Bottom-Up SAW Resonator Design for Single-Stage Glass Frit Bonding at Chip-Level

Passive surface acoustic wave (SAW) sensors are used for wireless monitoring of physical conditions, particularly in harsh environments. However, limits in strain sensing applications typically arise from the functional intermediate layer design that bonds the sensing element to its respective measurement object. We introduce a novel concept of directly integrating SAW strain sensors onto metallic deformation substrates using glass frit bonding. A hybrid simulation approach, using FEM for coupling-of-modes parameter calculation and cascaded P-matrix model, is utilized to reduce the dimensional footprint of a 434MHz one-port-resonator with high-quality factor on Y35°-X quartz. We experimentally disentangle the respective effects of the assembly process, strain sensitivity, and temperature sensitivity at chip-level and investigate both low-melting sealing glasses and heat-curing epoxy adhesives that are pre-selected based on analytical strain transfer modeling.

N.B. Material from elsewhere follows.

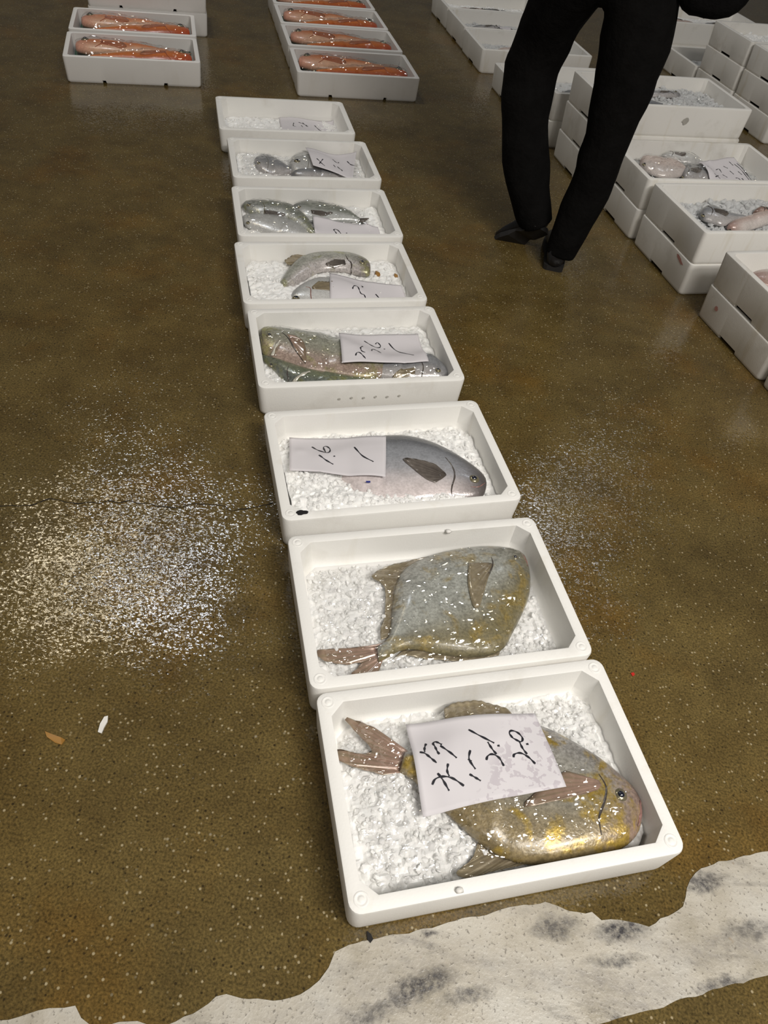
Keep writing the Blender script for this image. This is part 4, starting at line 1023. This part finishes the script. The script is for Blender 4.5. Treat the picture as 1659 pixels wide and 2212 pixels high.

For precise numerical simulation of thermomechanical stress and strain coupling properties, temperature-dependent elastic modulus and thermal expansion characteristics of the glass frit and adhesive materials are determined through dynamic mechanical analysis (DMA) and thermomechanical analysis (TMA) up to the glass transition temperature of each bond material. We demonstrate superior strain transfer properties of glass-frit bonded sensors compared to glued devices at high temperatures up to 250 °C. A more than two-fold reduction of the package-level cross-sensitivity to temperature can be achieved by counteracting thermomechanical stresses throughout the glass frit bonding process.